• DIRECTIONS FOR THIS TASK: Omit the pictures and print exactly the lines of the listing below, starting at the first and ending at the line containing "skirt(H1p(1232, 670), H1p(1392, 584), .8, .5);".

• RECORD SET:
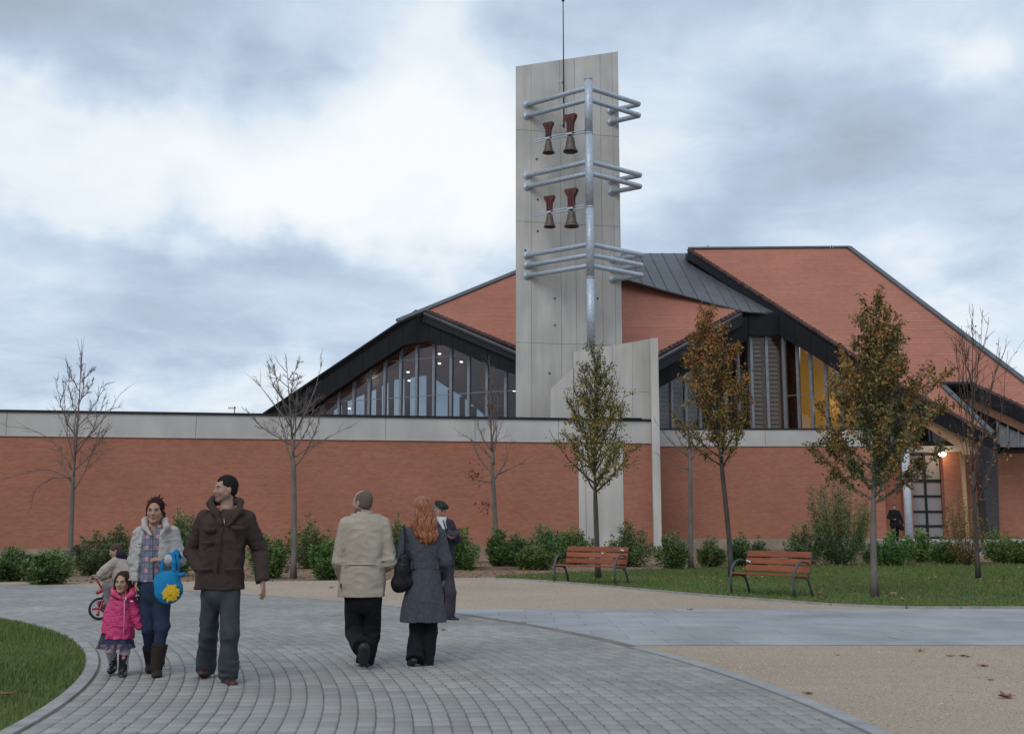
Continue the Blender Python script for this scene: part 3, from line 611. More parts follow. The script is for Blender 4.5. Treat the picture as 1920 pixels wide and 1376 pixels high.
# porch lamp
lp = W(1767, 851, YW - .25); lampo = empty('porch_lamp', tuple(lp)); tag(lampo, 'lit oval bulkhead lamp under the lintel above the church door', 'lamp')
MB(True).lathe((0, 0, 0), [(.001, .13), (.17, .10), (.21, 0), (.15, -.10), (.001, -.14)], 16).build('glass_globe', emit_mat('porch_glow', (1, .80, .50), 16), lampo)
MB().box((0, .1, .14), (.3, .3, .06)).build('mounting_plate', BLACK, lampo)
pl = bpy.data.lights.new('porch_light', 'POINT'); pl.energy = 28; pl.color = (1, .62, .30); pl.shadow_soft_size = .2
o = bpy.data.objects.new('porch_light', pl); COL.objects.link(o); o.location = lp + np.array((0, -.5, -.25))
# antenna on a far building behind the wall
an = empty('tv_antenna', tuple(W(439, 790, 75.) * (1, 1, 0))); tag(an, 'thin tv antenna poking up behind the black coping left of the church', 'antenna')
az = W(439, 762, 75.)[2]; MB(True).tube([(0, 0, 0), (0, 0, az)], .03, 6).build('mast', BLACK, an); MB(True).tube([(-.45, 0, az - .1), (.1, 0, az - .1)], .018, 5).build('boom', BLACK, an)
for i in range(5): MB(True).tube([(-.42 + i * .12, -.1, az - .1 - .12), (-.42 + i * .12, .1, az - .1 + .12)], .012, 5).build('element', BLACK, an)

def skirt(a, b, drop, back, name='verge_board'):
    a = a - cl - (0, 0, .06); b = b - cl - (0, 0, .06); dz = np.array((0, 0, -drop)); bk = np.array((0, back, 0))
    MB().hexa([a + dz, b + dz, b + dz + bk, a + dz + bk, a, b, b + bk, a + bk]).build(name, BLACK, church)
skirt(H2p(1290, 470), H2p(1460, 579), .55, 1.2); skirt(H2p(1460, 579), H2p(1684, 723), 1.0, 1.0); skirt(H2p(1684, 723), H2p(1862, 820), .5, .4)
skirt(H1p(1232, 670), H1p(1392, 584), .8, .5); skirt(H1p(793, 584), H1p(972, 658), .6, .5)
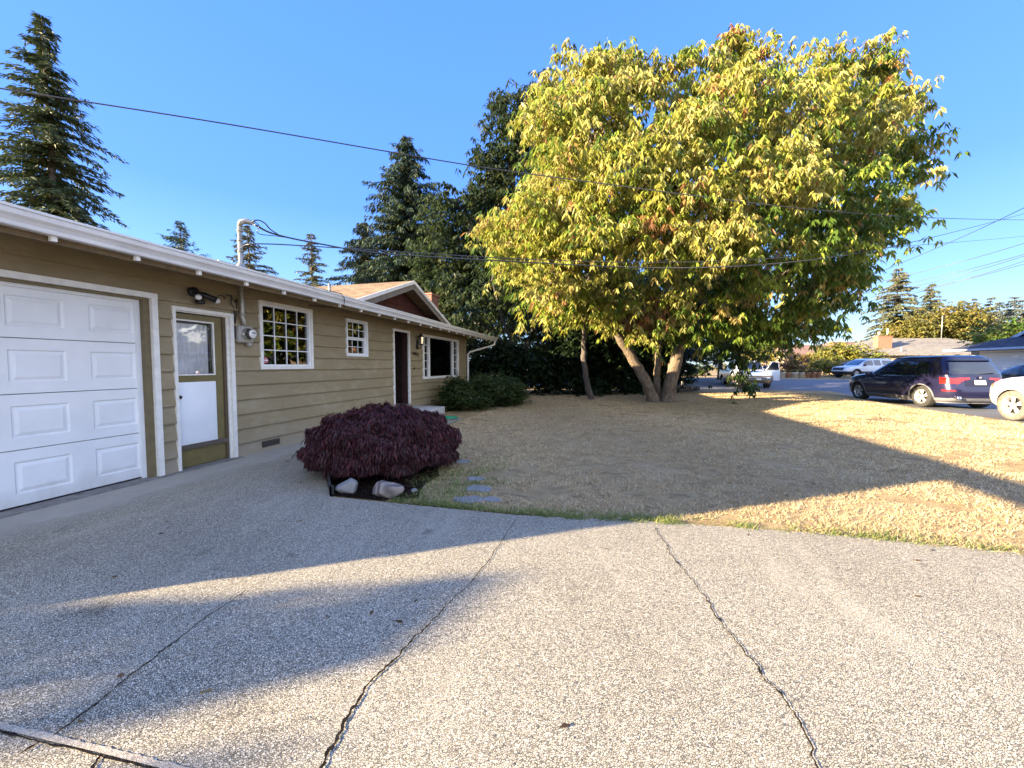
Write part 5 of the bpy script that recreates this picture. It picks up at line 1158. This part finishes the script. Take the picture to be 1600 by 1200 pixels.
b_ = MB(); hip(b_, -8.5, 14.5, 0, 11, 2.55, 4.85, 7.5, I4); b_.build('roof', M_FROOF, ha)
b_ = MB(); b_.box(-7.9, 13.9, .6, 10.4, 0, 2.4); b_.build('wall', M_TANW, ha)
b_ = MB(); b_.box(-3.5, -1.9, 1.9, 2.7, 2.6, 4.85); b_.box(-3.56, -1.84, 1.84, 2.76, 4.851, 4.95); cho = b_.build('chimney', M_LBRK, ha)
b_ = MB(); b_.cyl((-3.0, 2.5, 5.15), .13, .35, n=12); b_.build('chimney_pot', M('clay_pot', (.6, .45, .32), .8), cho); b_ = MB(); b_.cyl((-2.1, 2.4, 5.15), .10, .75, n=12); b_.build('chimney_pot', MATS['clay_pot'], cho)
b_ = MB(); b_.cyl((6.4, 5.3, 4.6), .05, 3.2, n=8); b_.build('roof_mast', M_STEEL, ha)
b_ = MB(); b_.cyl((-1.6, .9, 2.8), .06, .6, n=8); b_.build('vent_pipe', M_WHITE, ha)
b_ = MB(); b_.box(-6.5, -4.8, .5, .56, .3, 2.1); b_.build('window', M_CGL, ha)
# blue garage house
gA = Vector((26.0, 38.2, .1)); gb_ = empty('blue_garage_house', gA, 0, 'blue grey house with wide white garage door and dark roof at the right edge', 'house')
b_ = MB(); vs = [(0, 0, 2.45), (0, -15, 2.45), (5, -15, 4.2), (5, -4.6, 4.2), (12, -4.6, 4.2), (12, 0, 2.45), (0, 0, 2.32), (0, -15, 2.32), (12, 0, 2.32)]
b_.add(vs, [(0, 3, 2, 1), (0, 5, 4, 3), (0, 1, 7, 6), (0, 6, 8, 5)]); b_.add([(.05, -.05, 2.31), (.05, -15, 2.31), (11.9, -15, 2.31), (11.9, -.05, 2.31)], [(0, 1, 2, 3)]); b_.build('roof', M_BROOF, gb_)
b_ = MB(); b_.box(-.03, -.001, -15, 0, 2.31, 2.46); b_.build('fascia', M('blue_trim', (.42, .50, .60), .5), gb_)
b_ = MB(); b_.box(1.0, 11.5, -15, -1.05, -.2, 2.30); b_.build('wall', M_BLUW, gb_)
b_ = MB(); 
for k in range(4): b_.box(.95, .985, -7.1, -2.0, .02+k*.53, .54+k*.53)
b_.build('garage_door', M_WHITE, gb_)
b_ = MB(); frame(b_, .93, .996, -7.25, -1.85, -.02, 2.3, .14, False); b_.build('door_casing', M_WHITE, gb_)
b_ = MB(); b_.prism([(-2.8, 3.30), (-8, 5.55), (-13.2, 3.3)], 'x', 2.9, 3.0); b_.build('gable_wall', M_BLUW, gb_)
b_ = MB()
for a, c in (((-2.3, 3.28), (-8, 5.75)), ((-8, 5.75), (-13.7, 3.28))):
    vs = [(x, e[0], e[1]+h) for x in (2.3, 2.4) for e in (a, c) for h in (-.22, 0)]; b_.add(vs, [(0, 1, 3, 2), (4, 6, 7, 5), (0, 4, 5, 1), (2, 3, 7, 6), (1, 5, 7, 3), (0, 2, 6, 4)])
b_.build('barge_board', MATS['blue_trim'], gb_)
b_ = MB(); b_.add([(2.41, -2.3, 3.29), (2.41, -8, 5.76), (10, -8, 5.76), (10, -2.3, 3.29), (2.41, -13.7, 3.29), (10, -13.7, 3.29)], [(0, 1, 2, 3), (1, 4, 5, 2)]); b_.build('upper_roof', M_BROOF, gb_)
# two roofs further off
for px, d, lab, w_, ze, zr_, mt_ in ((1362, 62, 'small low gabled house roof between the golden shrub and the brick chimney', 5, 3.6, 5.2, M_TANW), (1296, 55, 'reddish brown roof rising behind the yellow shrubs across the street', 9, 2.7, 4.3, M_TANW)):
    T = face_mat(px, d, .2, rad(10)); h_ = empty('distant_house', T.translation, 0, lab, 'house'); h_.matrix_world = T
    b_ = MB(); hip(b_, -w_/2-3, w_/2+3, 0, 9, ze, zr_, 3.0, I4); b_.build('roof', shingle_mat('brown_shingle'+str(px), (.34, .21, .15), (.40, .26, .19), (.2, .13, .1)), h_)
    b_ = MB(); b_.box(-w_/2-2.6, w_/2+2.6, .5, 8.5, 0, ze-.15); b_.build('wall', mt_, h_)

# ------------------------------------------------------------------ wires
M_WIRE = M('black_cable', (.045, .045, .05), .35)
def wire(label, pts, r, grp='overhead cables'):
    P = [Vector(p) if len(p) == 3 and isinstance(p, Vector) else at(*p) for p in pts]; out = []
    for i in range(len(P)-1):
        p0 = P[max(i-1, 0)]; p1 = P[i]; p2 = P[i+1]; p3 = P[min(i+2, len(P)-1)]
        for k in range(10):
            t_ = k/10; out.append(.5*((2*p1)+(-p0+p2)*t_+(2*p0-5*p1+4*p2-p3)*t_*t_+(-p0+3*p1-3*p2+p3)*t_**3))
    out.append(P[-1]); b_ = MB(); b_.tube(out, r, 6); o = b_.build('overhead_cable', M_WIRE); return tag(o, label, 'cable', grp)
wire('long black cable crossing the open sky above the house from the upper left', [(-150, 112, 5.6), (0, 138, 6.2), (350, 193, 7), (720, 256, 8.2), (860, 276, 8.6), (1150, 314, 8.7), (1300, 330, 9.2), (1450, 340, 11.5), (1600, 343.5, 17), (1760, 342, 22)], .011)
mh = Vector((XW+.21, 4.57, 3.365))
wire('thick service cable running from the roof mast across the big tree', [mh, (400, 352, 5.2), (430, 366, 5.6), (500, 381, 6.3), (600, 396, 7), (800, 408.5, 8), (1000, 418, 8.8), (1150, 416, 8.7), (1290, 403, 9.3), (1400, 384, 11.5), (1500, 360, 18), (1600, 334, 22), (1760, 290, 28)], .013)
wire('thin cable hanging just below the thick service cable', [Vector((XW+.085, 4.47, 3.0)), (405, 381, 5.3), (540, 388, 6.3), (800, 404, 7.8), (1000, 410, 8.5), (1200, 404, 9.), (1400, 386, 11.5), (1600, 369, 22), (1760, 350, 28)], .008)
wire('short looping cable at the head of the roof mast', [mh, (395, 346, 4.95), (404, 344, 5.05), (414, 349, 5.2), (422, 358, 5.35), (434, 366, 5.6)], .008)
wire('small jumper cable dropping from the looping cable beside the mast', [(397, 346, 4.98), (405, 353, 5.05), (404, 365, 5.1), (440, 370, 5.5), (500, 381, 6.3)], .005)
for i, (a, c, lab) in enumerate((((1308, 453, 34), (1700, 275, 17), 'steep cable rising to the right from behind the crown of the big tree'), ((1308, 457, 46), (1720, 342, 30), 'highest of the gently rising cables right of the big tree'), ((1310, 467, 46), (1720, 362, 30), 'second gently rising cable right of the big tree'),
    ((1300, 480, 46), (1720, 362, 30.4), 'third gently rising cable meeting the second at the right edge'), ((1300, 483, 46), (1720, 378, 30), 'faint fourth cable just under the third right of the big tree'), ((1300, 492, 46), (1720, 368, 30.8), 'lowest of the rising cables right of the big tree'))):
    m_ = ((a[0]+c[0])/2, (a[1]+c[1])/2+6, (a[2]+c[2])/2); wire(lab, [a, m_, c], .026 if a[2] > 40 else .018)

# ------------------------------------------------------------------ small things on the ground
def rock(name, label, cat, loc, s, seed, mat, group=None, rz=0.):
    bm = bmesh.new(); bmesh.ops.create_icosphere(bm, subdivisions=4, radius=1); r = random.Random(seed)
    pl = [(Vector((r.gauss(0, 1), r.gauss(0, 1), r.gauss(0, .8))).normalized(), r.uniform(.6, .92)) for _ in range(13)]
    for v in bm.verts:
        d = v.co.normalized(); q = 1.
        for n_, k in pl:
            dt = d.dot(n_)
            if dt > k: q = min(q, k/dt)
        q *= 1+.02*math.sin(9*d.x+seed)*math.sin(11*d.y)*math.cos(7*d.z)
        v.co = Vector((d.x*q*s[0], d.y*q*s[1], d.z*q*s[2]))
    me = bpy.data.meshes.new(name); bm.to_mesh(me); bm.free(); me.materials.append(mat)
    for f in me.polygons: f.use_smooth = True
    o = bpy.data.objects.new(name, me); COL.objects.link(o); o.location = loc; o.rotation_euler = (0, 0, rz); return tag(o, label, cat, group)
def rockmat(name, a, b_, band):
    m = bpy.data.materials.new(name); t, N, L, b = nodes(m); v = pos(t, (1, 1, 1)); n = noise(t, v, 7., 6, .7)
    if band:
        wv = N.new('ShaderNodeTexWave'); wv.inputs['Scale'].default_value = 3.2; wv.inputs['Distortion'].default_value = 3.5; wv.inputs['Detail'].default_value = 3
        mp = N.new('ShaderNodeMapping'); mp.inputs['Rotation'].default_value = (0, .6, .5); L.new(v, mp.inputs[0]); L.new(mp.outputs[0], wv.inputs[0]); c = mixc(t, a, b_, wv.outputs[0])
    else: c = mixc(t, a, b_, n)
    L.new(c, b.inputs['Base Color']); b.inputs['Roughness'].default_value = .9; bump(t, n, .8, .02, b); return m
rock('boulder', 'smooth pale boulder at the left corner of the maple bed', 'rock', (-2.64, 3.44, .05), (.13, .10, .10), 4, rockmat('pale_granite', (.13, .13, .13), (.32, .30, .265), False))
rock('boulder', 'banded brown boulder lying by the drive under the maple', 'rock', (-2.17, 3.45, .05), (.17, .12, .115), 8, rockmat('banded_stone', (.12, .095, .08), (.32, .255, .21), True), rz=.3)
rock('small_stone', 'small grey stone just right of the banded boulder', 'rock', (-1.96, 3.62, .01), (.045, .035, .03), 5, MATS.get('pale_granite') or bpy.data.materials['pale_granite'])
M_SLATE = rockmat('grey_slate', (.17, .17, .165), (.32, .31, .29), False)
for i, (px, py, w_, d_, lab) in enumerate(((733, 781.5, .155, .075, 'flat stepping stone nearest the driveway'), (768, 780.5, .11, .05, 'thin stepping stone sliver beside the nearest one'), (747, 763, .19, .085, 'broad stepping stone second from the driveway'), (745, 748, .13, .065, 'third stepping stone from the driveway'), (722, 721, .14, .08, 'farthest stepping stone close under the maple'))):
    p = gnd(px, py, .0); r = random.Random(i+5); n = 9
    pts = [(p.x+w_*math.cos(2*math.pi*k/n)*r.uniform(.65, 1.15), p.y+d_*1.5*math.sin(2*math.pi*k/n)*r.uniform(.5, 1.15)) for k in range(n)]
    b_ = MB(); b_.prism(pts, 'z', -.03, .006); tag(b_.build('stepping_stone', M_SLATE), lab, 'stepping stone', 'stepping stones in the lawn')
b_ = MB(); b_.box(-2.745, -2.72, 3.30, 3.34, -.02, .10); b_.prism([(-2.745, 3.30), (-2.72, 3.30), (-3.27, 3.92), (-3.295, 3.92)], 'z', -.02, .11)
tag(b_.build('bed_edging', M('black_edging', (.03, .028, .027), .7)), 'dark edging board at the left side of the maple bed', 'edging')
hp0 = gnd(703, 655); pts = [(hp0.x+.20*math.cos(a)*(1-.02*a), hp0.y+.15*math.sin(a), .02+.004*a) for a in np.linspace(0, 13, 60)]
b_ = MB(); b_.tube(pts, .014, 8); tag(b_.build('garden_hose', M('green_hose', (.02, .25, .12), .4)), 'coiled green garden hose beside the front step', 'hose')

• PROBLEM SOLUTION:
Continue the Blender Python script for this scene: part 3, from line 611. More parts follow. The script is for Blender 4.5. Treat the picture as 1920 pixels wide and 1376 pixels high.
# porch lamp
lp = W(1767, 851, YW - .25); lampo = empty('porch_lamp', tuple(lp)); tag(lampo, 'lit oval bulkhead lamp under the lintel above the church door', 'lamp')
MB(True).lathe((0, 0, 0), [(.001, .13), (.17, .10), (.21, 0), (.15, -.10), (.001, -.14)], 16).build('glass_globe', emit_mat('porch_glow', (1, .80, .50), 16), lampo)
MB().box((0, .1, .14), (.3, .3, .06)).build('mounting_plate', BLACK, lampo)
pl = bpy.data.lights.new('porch_light', 'POINT'); pl.energy = 28; pl.color = (1, .62, .30); pl.shadow_soft_size = .2
o = bpy.data.objects.new('porch_light', pl); COL.objects.link(o); o.location = lp + np.array((0, -.5, -.25))
# antenna on a far building behind the wall
an = empty('tv_antenna', tuple(W(439, 790, 75.) * (1, 1, 0))); tag(an, 'thin tv antenna poking up behind the black coping left of the church', 'antenna')
az = W(439, 762, 75.)[2]; MB(True).tube([(0, 0, 0), (0, 0, az)], .03, 6).build('mast', BLACK, an); MB(True).tube([(-.45, 0, az - .1), (.1, 0, az - .1)], .018, 5).build('boom', BLACK, an)
for i in range(5): MB(True).tube([(-.42 + i * .12, -.1, az - .1 - .12), (-.42 + i * .12, .1, az - .1 + .12)], .012, 5).build('element', BLACK, an)

def skirt(a, b, drop, back, name='verge_board'):
    a = a - cl - (0, 0, .06); b = b - cl - (0, 0, .06); dz = np.array((0, 0, -drop)); bk = np.array((0, back, 0))
    MB().hexa([a + dz, b + dz, b + dz + bk, a + dz + bk, a, b, b + bk, a + bk]).build(name, BLACK, church)
skirt(H2p(1290, 470), H2p(1460, 579), .55, 1.2); skirt(H2p(1460, 579), H2p(1684, 723), 1.0, 1.0); skirt(H2p(1684, 723), H2p(1862, 820), .5, .4)
skirt(H1p(1232, 670), H1p(1392, 584), .8, .5); skirt(H1p(793, 584), H1p(972, 658), .6, .5)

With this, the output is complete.